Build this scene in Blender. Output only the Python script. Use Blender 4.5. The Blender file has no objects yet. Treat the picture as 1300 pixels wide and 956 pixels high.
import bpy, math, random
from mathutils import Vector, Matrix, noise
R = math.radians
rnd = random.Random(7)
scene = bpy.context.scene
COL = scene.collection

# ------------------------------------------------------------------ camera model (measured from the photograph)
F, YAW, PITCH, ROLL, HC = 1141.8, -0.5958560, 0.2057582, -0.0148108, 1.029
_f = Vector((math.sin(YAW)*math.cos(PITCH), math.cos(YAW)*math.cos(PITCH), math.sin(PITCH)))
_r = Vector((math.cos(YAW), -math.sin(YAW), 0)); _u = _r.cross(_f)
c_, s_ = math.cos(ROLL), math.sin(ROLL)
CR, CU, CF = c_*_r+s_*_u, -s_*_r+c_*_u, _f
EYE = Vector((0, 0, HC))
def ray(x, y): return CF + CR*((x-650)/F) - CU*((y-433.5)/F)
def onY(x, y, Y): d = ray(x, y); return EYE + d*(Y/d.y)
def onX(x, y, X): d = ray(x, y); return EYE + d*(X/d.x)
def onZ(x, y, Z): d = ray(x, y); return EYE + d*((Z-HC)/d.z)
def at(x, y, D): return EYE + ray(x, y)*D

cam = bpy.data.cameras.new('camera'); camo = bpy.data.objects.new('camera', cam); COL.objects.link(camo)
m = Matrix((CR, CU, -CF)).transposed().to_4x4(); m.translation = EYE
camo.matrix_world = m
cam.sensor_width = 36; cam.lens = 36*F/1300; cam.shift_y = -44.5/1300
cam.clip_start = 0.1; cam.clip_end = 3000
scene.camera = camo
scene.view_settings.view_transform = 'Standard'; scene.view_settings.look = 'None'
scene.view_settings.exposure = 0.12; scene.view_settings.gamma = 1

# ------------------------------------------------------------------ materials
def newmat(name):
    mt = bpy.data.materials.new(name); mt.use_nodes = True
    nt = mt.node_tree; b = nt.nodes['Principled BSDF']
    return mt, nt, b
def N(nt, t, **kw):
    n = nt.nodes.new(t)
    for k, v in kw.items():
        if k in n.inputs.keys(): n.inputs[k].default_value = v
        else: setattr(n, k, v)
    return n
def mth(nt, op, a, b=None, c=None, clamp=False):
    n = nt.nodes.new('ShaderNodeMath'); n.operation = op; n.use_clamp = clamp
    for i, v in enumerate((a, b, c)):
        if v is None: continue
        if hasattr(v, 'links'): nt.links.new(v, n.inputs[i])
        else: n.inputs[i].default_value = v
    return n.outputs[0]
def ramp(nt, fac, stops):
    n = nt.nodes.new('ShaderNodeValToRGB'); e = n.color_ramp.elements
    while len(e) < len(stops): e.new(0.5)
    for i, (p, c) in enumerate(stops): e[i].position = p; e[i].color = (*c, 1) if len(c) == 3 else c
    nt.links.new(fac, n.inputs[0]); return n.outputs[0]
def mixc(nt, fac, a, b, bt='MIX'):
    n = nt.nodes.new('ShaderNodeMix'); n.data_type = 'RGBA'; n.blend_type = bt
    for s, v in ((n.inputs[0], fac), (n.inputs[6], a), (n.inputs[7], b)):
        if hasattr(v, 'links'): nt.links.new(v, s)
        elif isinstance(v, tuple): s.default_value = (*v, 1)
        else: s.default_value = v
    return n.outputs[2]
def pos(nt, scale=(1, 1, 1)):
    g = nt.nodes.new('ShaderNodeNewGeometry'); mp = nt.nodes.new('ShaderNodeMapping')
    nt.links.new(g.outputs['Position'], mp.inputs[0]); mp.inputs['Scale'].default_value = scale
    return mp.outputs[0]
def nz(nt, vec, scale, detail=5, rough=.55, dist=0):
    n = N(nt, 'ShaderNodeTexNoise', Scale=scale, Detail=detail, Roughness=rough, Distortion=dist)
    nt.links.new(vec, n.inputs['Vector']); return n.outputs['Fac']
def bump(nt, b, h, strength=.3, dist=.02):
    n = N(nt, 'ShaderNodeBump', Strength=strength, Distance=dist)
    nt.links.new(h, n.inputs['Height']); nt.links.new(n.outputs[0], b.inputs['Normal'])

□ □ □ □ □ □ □

Repeat the material above exactly.

Build this scene in Blender. Output only the Python script. Use Blender 4.5. The Blender file has no objects yet. Treat the picture as 1300 pixels wide and 956 pixels high.
import bpy, math, random
from mathutils import Vector, Matrix, noise
R = math.radians
rnd = random.Random(7)
scene = bpy.context.scene
COL = scene.collection

# ------------------------------------------------------------------ camera model (measured from the photograph)
F, YAW, PITCH, ROLL, HC = 1141.8, -0.5958560, 0.2057582, -0.0148108, 1.029
_f = Vector((math.sin(YAW)*math.cos(PITCH), math.cos(YAW)*math.cos(PITCH), math.sin(PITCH)))
_r = Vector((math.cos(YAW), -math.sin(YAW), 0)); _u = _r.cross(_f)
c_, s_ = math.cos(ROLL), math.sin(ROLL)
CR, CU, CF = c_*_r+s_*_u, -s_*_r+c_*_u, _f
EYE = Vector((0, 0, HC))
def ray(x, y): return CF + CR*((x-650)/F) - CU*((y-433.5)/F)
def onY(x, y, Y): d = ray(x, y); return EYE + d*(Y/d.y)
def onX(x, y, X): d = ray(x, y); return EYE + d*(X/d.x)
def onZ(x, y, Z): d = ray(x, y); return EYE + d*((Z-HC)/d.z)
def at(x, y, D): return EYE + ray(x, y)*D

cam = bpy.data.cameras.new('camera'); camo = bpy.data.objects.new('camera', cam); COL.objects.link(camo)
m = Matrix((CR, CU, -CF)).transposed().to_4x4(); m.translation = EYE
camo.matrix_world = m
cam.sensor_width = 36; cam.lens = 36*F/1300; cam.shift_y = -44.5/1300
cam.clip_start = 0.1; cam.clip_end = 3000
scene.camera = camo
scene.view_settings.view_transform = 'Standard'; scene.view_settings.look = 'None'
scene.view_settings.exposure = 0.12; scene.view_settings.gamma = 1

# ------------------------------------------------------------------ materials
def newmat(name):
    mt = bpy.data.materials.new(name); mt.use_nodes = True
    nt = mt.node_tree; b = nt.nodes['Principled BSDF']
    return mt, nt, b
def N(nt, t, **kw):
    n = nt.nodes.new(t)
    for k, v in kw.items():
        if k in n.inputs.keys(): n.inputs[k].default_value = v
        else: setattr(n, k, v)
    return n
def mth(nt, op, a, b=None, c=None, clamp=False):
    n = nt.nodes.new('ShaderNodeMath'); n.operation = op; n.use_clamp = clamp
    for i, v in enumerate((a, b, c)):
        if v is None: continue
        if hasattr(v, 'links'): nt.links.new(v, n.inputs[i])
        else: n.inputs[i].default_value = v
    return n.outputs[0]
def ramp(nt, fac, stops):
    n = nt.nodes.new('ShaderNodeValToRGB'); e = n.color_ramp.elements
    while len(e) < len(stops): e.new(0.5)
    for i, (p, c) in enumerate(stops): e[i].position = p; e[i].color = (*c, 1) if len(c) == 3 else c
    nt.links.new(fac, n.inputs[0]); return n.outputs[0]
def mixc(nt, fac, a, b, bt='MIX'):
    n = nt.nodes.new('ShaderNodeMix'); n.data_type = 'RGBA'; n.blend_type = bt
    for s, v in ((n.inputs[0], fac), (n.inputs[6], a), (n.inputs[7], b)):
        if hasattr(v, 'links'): nt.links.new(v, s)
        elif isinstance(v, tuple): s.default_value = (*v, 1)
        else: s.default_value = v
    return n.outputs[2]
def pos(nt, scale=(1, 1, 1)):
    g = nt.nodes.new('ShaderNodeNewGeometry'); mp = nt.nodes.new('ShaderNodeMapping')
    nt.links.new(g.outputs['Position'], mp.inputs[0]); mp.inputs['Scale'].default_value = scale
    return mp.outputs[0]
def nz(nt, vec, scale, detail=5, rough=.55, dist=0):
    n = N(nt, 'ShaderNodeTexNoise', Scale=scale, Detail=detail, Roughness=rough, Distortion=dist)
    nt.links.new(vec, n.inputs['Vector']); return n.outputs['Fac']
def bump(nt, b, h, strength=.3, dist=.02):
    n = N(nt, 'ShaderNodeBump', Strength=strength, Distance=dist)
    nt.links.new(h, n.inputs['Height']); nt.links.new(n.outputs[0], b.inputs['Normal'])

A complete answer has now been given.